The National Commission for Democracy in Mexico, an independent non-partisan national network of concerned groups and individuals asks the American people, and American Congressional representatives to evaluate the US AID package under the following criteria;

Only the people of Mexico can determine Mexico's foreign policy, economic policy, and domestic social policy. It is precisely the intervention of the World Bank, the IMF and the United States government which has created the unjust social system which has now exploded into this economic crisis. No conditions should be imposed about privatization, fiscal policy, national policies for foreign investors, or foreign policy.
The privatization which has been carried out in the past 6 to 8 years has done little more than create 27 billionaires and concentrated 54% of the country's wealth in the hands of 36 families. The natural resources of Mexico belong to the Mexican people; to the farmers, the working people, the housewives who are now unable to survive on the 33 cents an hour Mexican minimum wage.

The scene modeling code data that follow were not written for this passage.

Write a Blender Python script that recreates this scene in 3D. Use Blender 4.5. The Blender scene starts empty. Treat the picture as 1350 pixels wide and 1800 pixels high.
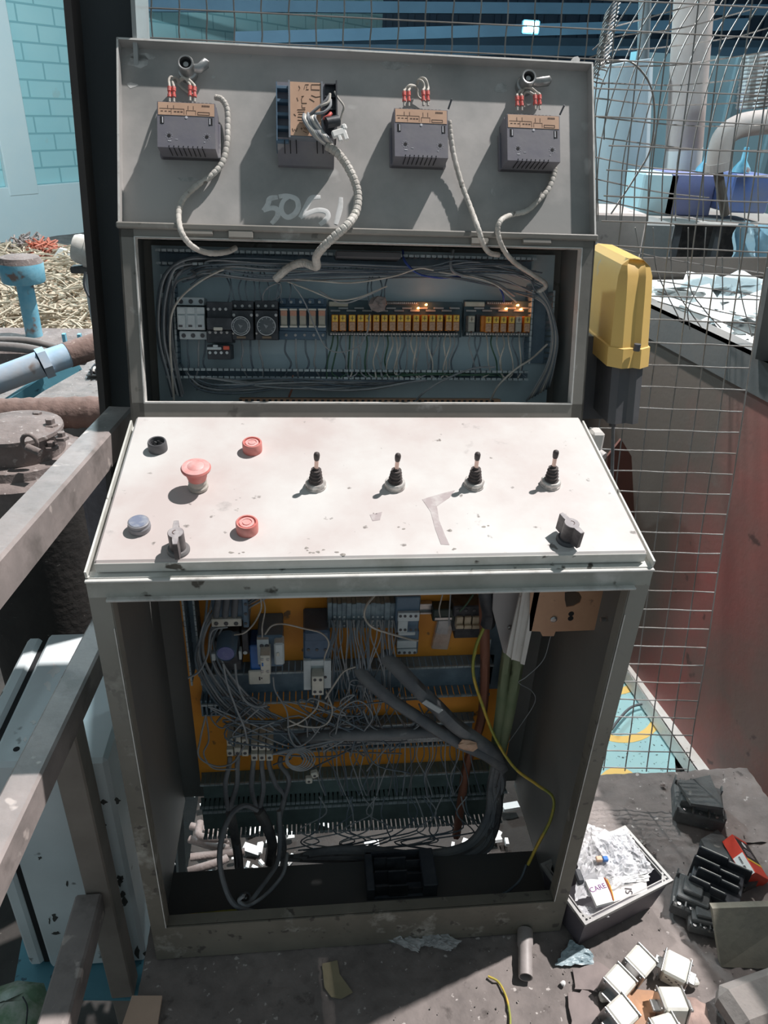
import bpy, math, random
from mathutils import Matrix, Vector
import numpy as np
random.seed(7)
SC = bpy.context.scene
COL = SC.collection

# ---------------------------------------------------------------- camera, light, exposure
CAM_LOC = Vector((-.101, -.861, 1.462)); FPX = 1300.0
CAM_ROT = (math.radians(60.91), math.radians(-2.28), math.radians(-5.48))
SUN_DIR = Vector((-.45, -.165, -.88))       # the way the sunlight travels
SUN_STRENGTH = 4.9
WORLD_STRENGTH = .24
WORLD_COLOR = (.76, .93, 1.0)
cam = bpy.data.cameras.new('camera'); camo = bpy.data.objects.new('camera', cam); COL.objects.link(camo)
cam.sensor_fit = 'VERTICAL'; cam.sensor_height = 24.0; cam.lens = FPX / 1800 * 24.0
cam.clip_start = .02; cam.clip_end = 200
camo.location = CAM_LOC; camo.rotation_mode = 'XYZ'; camo.rotation_euler = CAM_ROT
SC.camera = camo
sun = bpy.data.lights.new('sun', 'SUN'); suno = bpy.data.objects.new('sun', sun); COL.objects.link(suno)
sun.energy = SUN_STRENGTH; sun.color = (1.0, .955, .93); sun.angle = math.radians(1.1)
suno.rotation_euler = SUN_DIR.to_track_quat('-Z', 'Y').to_euler(); suno.location = (3, 1, 6)
w = bpy.data.worlds.new('world'); SC.world = w; w.use_nodes = True
w.node_tree.nodes['Background'].inputs[0].default_value = (*WORLD_COLOR, 1)
w.node_tree.nodes['Background'].inputs[1].default_value = WORLD_STRENGTH
SC.view_settings.view_transform = 'Standard'; SC.view_settings.look = 'None'
SC.view_settings.gamma = 1; SC.view_settings.exposure = 0; SC.view_settings.use_curve_mapping = False

# ---------------------------------------------------------------- geometry helpers
ROTM = (Matrix.Rotation(CAM_ROT[2], 3, 'Z') @ Matrix.Rotation(CAM_ROT[1], 3, 'Y') @ Matrix.Rotation(CAM_ROT[0], 3, 'X'))
def ray(x, y): return ROTM @ Vector(((x - 675) / FPX, -(y - 900) / FPX, -1))
def hit(x, y, p, n):
    d = ray(x, y); n = Vector(n); return CAM_LOC + d * ((Vector(p) - CAM_LOC).dot(n) / d.dot(n))
def atz(x, y, z): return hit(x, y, (0, 0, z), (0, 0, 1))
def aty(x, y, Y): return hit(x, y, (0, Y, 0), (0, 1, 0))
def atx(x, y, X): return hit(x, y, (X, 0, 0), (1, 0, 0))
def frame(o, u, v):
    u = Vector(u).normalized(); v = Vector(v); v = (v - u * v.dot(u)).normalized(); n = u.cross(v)
    m = Matrix((u, v, n)).transposed().to_4x4(); m.translation = Vector(o); return m
def uvat(x, y, F, off=0):
    n = F.col[2].to_3d(); o = F.translation + n * off
    p = hit(x, y, o, n) - F.translation
    return p.dot(F.col[0].to_3d()), p.dot(F.col[1].to_3d())
def wpt(x, y, F, off=0):
    a = uvat(x, y, F, off); return F @ Vector((a[0], a[1], off))
def T(x, y=0, z=0): return Matrix.Translation(Vector((x, y, z)))
def RZ(a): return Matrix.Rotation(math.radians(a), 4, 'Z')
def RX(a): return Matrix.Rotation(math.radians(a), 4, 'X')
def RY(a): return Matrix.Rotation(math.radians(a), 4, 'Y')
I4 = Matrix.Identity(4)

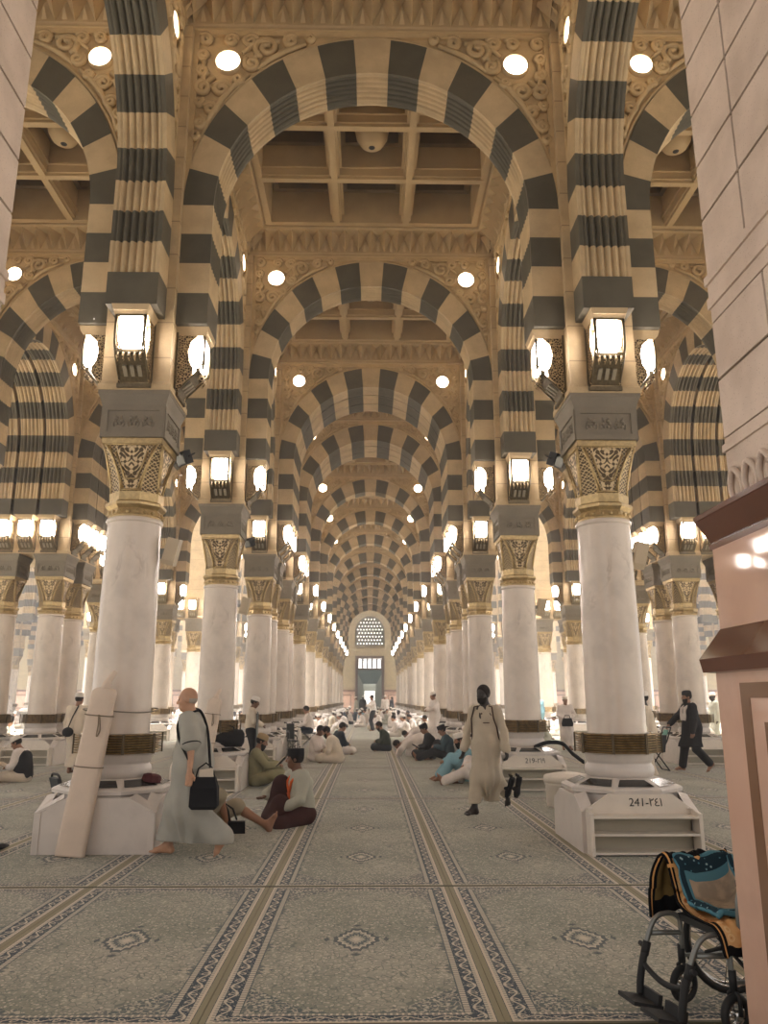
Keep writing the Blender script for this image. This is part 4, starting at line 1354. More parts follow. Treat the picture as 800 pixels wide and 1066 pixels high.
def shoulder_bag(loc, rz):
    e = empty('shoulder_bag', loc, rz)
    b = MB(); secs = [(0.11,0.05,0.0),(0.135,0.065,0.03),(0.13,0.06,0.20),(0.10,0.035,0.30)]
    for (a0,c0,z0),(a1,c1,z1) in zip(secs, secs[1:]): b.frustum((a0,c0),z0,(a1,c1),z1)
    obj('bag_body', b.mesh('bag_body', C_BLACK), e)
    b = MB(); b.obox((0.01,0.0,0.32),(1,0,0.15),(0,1,0.1),(0,0,1),0.07,0.012,0.055); obj('papers', b.mesh('papers', C_CREAM), e)
    b = MB(); b.tube([(-0.10,0,0.27),(-0.07,0.0,0.38),(0.0,0.01,0.43),(0.07,0.0,0.38),(0.10,0,0.27)], 0.008, 6); obj('handle', b.mesh('handle', C_BLACK), e)
    b = MB()
    W0 = Vector(loc)
    pts = [tuple(Vector(p)-W0) for p in catmull([(-1.72,8.13,0.80),(-1.79,8.155,0.97),(-1.89,8.205,1.13),(-1.945,8.31,1.255),(-1.955,8.45,1.345),(-1.90,8.55,1.425),(-1.78,8.55,1.425),(-1.67,8.43,1.25),(-1.60,8.26,1.0),(-1.56,8.16,0.80)])]
    b.tube(pts, 0.014, 6); obj('strap', b.mesh('strap', C_BLACK), e)
    return e
tag(shoulder_bag((-1.61,8.15,0.50), 0.0), 'black shoulder bag with cream papers hanging at the walking old person\'s hip', 'bag')

# 2  the person reclining against the plinth behind
J = pose((0,0,0.14), lean=-0.45, wl=(0.10,0.34,0.16), wr=(0.10,-0.30,0.25), hl=(-.5,1,0), hr=(-.5,-1,0), al=(0.78,0.06,0.07), ar=(0.36,-0.05,0.08), kl=(0,0.1,1), kr=(0.2,-0.6,1), fl=(0.35,0.1,0.93), fr=(0.9,0.3,0.1), hp=0.05)
J['ful'] = A(-0.9,0,0.35)
person('person in khaki lying back against the near left plinth, one bare leg stretched out', (-2.0,9.95,0.012), -0.02, J,
    [('shirt', torso_cloth(J,0.03)+sleeves(J,0.02,0.6), C_KHAKI, dict(folds=mkfolds(0.007))), ('shorts', legs_cloth(J,0.03,0.02), C_KHAKI, dict(folds=mkfolds(0.008,ph=1)))], S_MID, 1.0, 0.009, 0.4, True, hair=C_HAIR)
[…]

The people of the United States are all descendents of people escaping poverty and injustice. The poverty and injustice created by global economic policies in Mexico will continue to increase the emigration of the Mexican people. The solution for the immigration in general is decent salaries in Mexico and a society which guarantees democracy, liberty, and justice for all. The solution is not increased repression.
The political and economic crisis has been created by the alliance of Mexican and US financial interests at the expense of the large majority on both sides of the border. As long as the US government continues to support the PRI, a party increasingly tied to drug trafficking, corruption, and manipulation of Mexico's political system, stability will remain out of reach. The people of Mexico have the right to a pluralistic government determined by their own free will; and not by the needs of foreign investors. The best guarantee of stability in Mexico is a true democracy.